▶ _SET EXERCISE_: Skipping all pictures, set down the lines of the listing from the first through the one with "crumple('light rim of".

▶ _RECORDED DATA_:
====
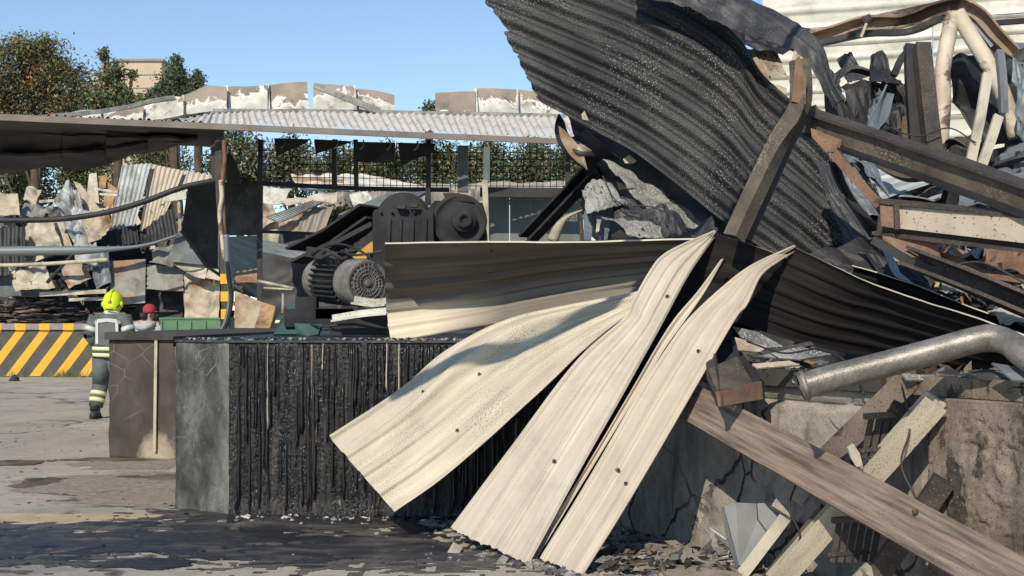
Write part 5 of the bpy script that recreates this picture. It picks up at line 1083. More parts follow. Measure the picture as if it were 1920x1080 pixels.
crumple('dark mass of burnt sheet behind the beams', [(1540, 290), (1980, 280), (1980, 600), (1560, 560)], 11.4, black_plain, 90, fold=.3, group=G6)
crumple('pale torn corner right of the black tarp', [(1760, 520), (1790, 526), (1815, 556), (1765, 556)], 8.3, galv, 91, fold=.05, group=G6)
crumple('light rim of sheet between brown channel and sooty sheets', [(1850, 580), (1920, 580), (1960, 612), (1880, 600)], 7.9, paleboard, 92, fold=.04, group=G6)

# ================================================================== pipe, channel and debris on the right dock
pp = empty('bent_pipe', P(1700, 720, 6.9), 'speckled grey metal pipe bent at an elbow, its dark end open', 'pipe')
path = [(1500, 726, 6.95), (1560, 708, 6.93), (1640, 688, 6.9), (1740, 662, 6.85), (1820, 640, 6.8), (1858, 634, 6.78), (1890, 642, 6.72), (1925, 668, 6.6), (1990, 716, 6.45)]
pts = catmull(PP(path), 70); ru = np.linspace(0, 1, 70)
rad = .066 + .0 * ru; rad[:8] *= np.linspace(1.08, 1.0, 8); rad = rad * (1 + .03 * np.sin(ru * 40) * (ru > .62) * (ru < .85))
v, f = tube_geo(pts, rad, 28, caps=False); v = np.array(v)
for i in range(0, 6 * 28): v[i] += .010 * np.array([nz(*(v[i] * 16)), nz(*(v[i] * 16 + 4)), nz(*(v[i] * 16 + 9))]) * (1 - i / (6 * 28)) * 2
vi, fi = tube_geo(pts, rad * .93, 28, caps=False); vi = np.array(vi); o_ = len(v)
fr = [(k, (k + 1) % 28, o_ + (k + 1) % 28, o_ + k) for k in range(28)]
mk('tube', np.vstack([v, vi]), f + [tuple(q + o_ for q in reversed(ff)) for ff in fi] + fr, [pipe_m, black_plain], pp, midx=[0] * len(f) + [1] * len(fi) + [0] * 28, smooth=True)
m = MB(); m.lathe(pts[1], pts[1] - pts[0], [(-.01, .070), (-.005, .076), (.012, .076), (.017, .070)], 24); m.build('end_collar', pipe_m, pp)
ch = empty('steel_channel', P(1380, 740, 8.2), 'short dark steel channel end hanging beside the rightmost bright strip', 'channel')
slab('web', [(1330, 690, 8.25), (1382, 668, 8.6), (1412, 718, 8.2), (1346, 732, 7.9)], .015, rust_speck, ch)
slab('lower_flange', [(1347, 734, 7.88), (1428, 714, 8.18), (1431, 748, 8.18), (1352, 762, 7.88)], .02, rust, ch)
slab('side_plate', [(1322, 650, 8.7), (1334, 640, 8.72), (1348, 732, 7.9), (1352, 760, 7.88), (1325, 710, 8.3)], .02, rust_dark, ch)
slab('side_plate', [(1366, 622, 8.9), (1390, 660, 8.6), (1430, 714, 8.2), (1431, 748, 8.19), (1412, 722, 8.25), (1378, 668, 8.6)], .02, black_plain, ch)
slab('back_plate', [(1340, 600, 9.0), (1372, 618, 8.9), (1392, 690, 8.62), (1330, 690, 8.62)], .02, black_plain, ch)
G7 = 'flakes of debris on the right dock edge'
for k, (q, D, mt, l) in enumerate([([(1375, 612), (1420, 622), (1470, 650), (1440, 652), (1390, 632)], 8.75, pale_grey, 'pale curled flake below the lower edge of the sooty sheet'), ([(1378, 632), (1440, 650), (1425, 660), (1384, 656)], 8.6, tan, 'tan flake left of the dark sliver on the dock'), ([(1400, 664), (1520, 640), (1526, 646), (1420, 672)], 8.4, black_fleck, 'long dark sliver lying over the dock edge'), ([(1420, 668), (1500, 650), (1560, 664), (1500, 674)], 8.3, pale_grey, 'grey flake right of the dark sliver'), ([(1410, 682), (1480, 676), (1500, 684), (1420, 690)], 8.1, tan, 'flat tan flake close to the dock lip'), ([(1860, 680), (1925, 690), (1960, 716), (1900, 712)], 6.7, galv_dark, 'grey flake under the pipe elbow'), ([(1690, 700), (1790, 706), (1812, 712), (1700, 712)], 7.3, pale_grey, 'long pale flake on the lip under the pipe'), ([(1812, 700), (1850, 692), (1900, 706), (1850, 714)], 6.9, black_fleck, 'dark flake at the corner of the eroded pilaster')]):
    T(slab('debris_flake', [(x, y, D + .003 * (y - q[0][1]) * -1) for x, y in q], .012, mt), l, 'flake', G7)

# ================================================================== beams leaning on the right dock wall, rubble at its foot
def dz(px, a): return rwpx(px) - a
lb = empty('leaning_beam', P(1600, 1000, 7.4) * (1, 1, 0), 'long brown scorched steel plank slanting across the right dock wall', 'beam')
Yp = lambda t: 1 / ((1 - t) / 8.25 + t / 6.35)
def yb(x): t = (x - 1300) / 600; return (x, 757 + (x - 1300) * .556, 1 / ((1 - t) / 8.62 + t / 6.05))
path = [yb(1268), yb(1400), yb(1550), yb(1700), yb(1850), yb(2060)]
beam('web', path, 'U', .225, .13, .016, brown_plate, lb, n=14, roll=[math.pi + .5, math.pi + .55], dent=.006)
boltc = PP([yb(1330), yb(1700), yb(1900)])
for (x, dy) in ((1322, 12), (1715, -28), (1700, 34)):
    c = np.array(yb(x)); q = MB(); q.lathe(P(x, c[1] + dy, c[2] - .06), (0, -1, .2), [(0, .014), (.014, .014), (.018, .008)], 8); q.build('bolt', rust_dark, lb)
G8 = 'light beams crossing behind the brown plank'
def zb(x0, y0, D0, x1, y1, D1, h, w, mt, l, kind='box', name='crossing_beam', n=8, roll=0.0, gr=G8, dent=.004):
    return T(beam(name, [(x0, y0, D0), ((x0 + x1) / 2, (y0 + y1) / 2, 2 / (1 / D0 + 1 / D1)), (x1, y1, D1)], kind, h, w, .018, mt, up=(0, -1, .3), n=n, roll=roll, dent=dent), l, 'beam', gr)
zb(1755, 752, 7.05, 1452, 1095, 7.75, .10, .125, cream_speck, 'pale speckled I-beam crossing under the brown plank from the lip to the ground', 'I', roll=0.15)
zb(1715, 700, 7.35, 1560, 850, 7.75, .12, .13, conc_brown, 'brown beam stub left of the pale speckled one, near the pipe', 'U')
zb(1690, 760, 7.25, 1620, 880, 7.5, .05, .09, rust_dark, 'dark short beam hidden behind the pale speckled one')
zb(1545, 952, 7.55, 1432, 1090, 7.85, .04, .05, rust_speck, 'thin grey bar below the brown plank, left of the pale beam')
zb(1510, 920, 7.9, 1385, 1085, 8.0, .03, .07, paleboard, 'pale tan board standing against the broken grey slab')
zb(1500, 915, 7.95, 1470, 965, 7.9, .05, .17, conc, 'pale stub of concrete under the brown plank')
zb(1640, 1085, 7.2, 1770, 900, 7.02, .1, .11, rust_dark, 'dark beam in shade right of the grating')
G9 = 'steel gratings'
for (x, y, D, nb, l) in ((1660, 815, 7.28, 5, 'piece of steel grating between the crossing beams above the brown plank'), (1600, 1010, 7.35, 6, 'piece of steel grating between the crossing beams below the brown plank')):
    gt = empty('grating', P(x, y + 40, D), l, 'grating', G9)
    for k in range(nb):
        xx = x - 34 + k * 15; beam('grating_bar', [(xx + 8, y - 32, D), (xx - 6, y + 44, D)], 'box', .014, .03, .1, rust_dark, gt, up=(0, 1, 0))
    beam('cross_bar', [(x - 40, y - 34, D), (x + 46, y - 40, D)], 'box', .03, .04, .1, rust_speck, gt); beam('cross_bar', [(x - 50, y + 30, D), (x + 30, y + 24, D)], 'box', .02, .03, .1, rust_dark, gt)
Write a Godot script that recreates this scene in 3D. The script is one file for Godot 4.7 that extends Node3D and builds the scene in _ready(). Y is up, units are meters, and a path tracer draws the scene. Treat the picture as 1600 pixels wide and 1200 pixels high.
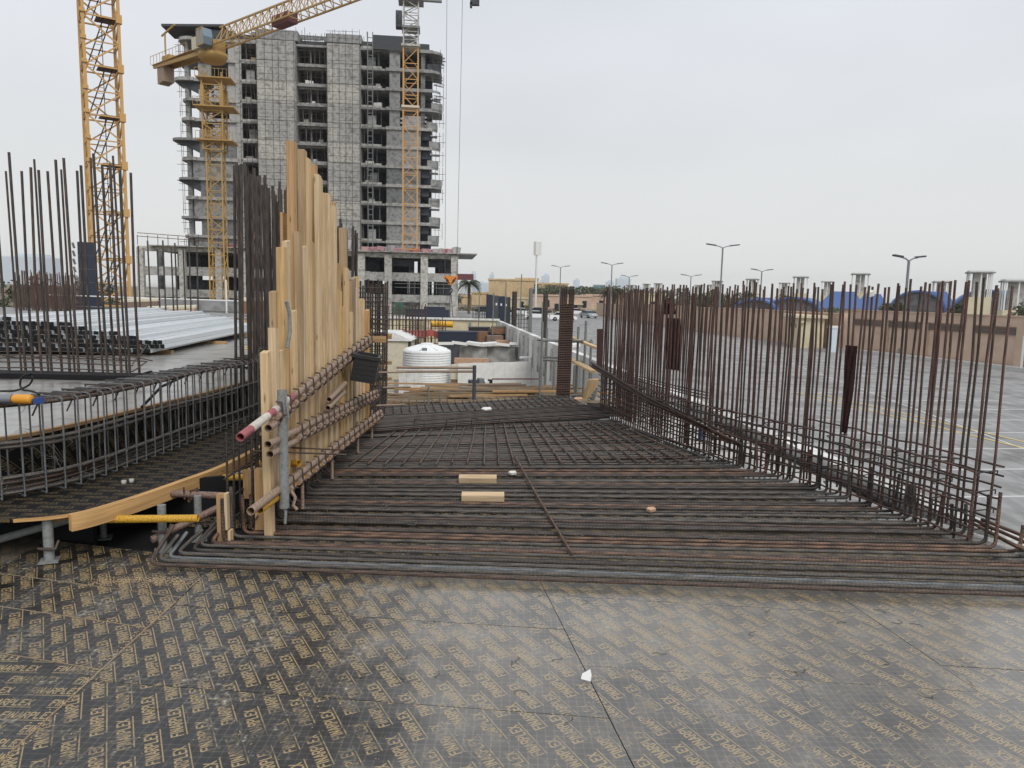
====
▶ _ANSWER TO THIS TASK_:
Write part 5 of the bpy script that recreates this picture. It picks up at line 1083. More parts follow. Measure the picture as if it were 1920x1080 pixels.
crumple('dark mass of burnt sheet behind the beams', [(1540, 290), (1980, 280), (1980, 600), (1560, 560)], 11.4, black_plain, 90, fold=.3, group=G6)
crumple('pale torn corner right of the black tarp', [(1760, 520), (1790, 526), (1815, 556), (1765, 556)], 8.3, galv, 91, fold=.05, group=G6)
crumple('light rim of sheet between brown channel and sooty sheets', [(1850, 580), (1920, 580), (1960, 612), (1880, 600)], 7.9, paleboard, 92, fold=.04, group=G6)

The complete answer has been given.